• Goal: Find the lines below that contain the string "pixels". Copy each one.

[Rows from a 3D scene dataset]
□ □ □

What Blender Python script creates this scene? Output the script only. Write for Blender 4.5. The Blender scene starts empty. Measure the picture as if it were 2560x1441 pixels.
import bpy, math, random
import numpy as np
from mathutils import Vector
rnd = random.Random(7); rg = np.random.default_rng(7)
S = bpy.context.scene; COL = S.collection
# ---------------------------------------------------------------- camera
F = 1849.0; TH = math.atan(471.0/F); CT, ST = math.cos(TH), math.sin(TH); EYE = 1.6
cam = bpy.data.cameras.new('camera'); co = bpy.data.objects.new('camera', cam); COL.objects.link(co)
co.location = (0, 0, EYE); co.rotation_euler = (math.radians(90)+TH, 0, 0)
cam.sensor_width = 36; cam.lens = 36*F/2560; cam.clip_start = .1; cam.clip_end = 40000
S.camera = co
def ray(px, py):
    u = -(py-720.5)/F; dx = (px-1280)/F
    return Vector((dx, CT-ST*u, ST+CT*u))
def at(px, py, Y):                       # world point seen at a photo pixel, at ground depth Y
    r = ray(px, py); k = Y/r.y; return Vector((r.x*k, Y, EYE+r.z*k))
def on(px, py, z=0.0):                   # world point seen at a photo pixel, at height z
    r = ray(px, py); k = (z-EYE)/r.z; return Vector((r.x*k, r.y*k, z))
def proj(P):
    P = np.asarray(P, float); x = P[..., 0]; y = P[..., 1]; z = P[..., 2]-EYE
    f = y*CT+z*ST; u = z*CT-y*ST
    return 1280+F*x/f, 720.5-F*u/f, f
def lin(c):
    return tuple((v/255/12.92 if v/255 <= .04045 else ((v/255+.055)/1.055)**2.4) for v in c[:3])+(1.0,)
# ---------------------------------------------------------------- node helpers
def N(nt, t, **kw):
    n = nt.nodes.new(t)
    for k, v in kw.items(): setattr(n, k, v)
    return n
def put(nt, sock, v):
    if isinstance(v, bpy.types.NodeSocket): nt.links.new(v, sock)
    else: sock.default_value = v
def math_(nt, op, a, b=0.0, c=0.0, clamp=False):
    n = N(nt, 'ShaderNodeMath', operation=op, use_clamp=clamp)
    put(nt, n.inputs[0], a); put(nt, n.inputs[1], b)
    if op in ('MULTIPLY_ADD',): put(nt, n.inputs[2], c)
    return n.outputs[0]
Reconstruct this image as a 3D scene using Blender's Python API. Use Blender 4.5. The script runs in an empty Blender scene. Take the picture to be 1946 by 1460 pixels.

□ □ □

• Reply:
What Blender Python script creates this scene? Output the script only. Write for Blender 4.5. The Blender scene starts empty. Measure the picture as if it were 2560x1441 pixels.
Reconstruct this image as a 3D scene using Blender's Python API. Use Blender 4.5. The script runs in an empty Blender scene. Take the picture to be 1946 by 1460 pixels.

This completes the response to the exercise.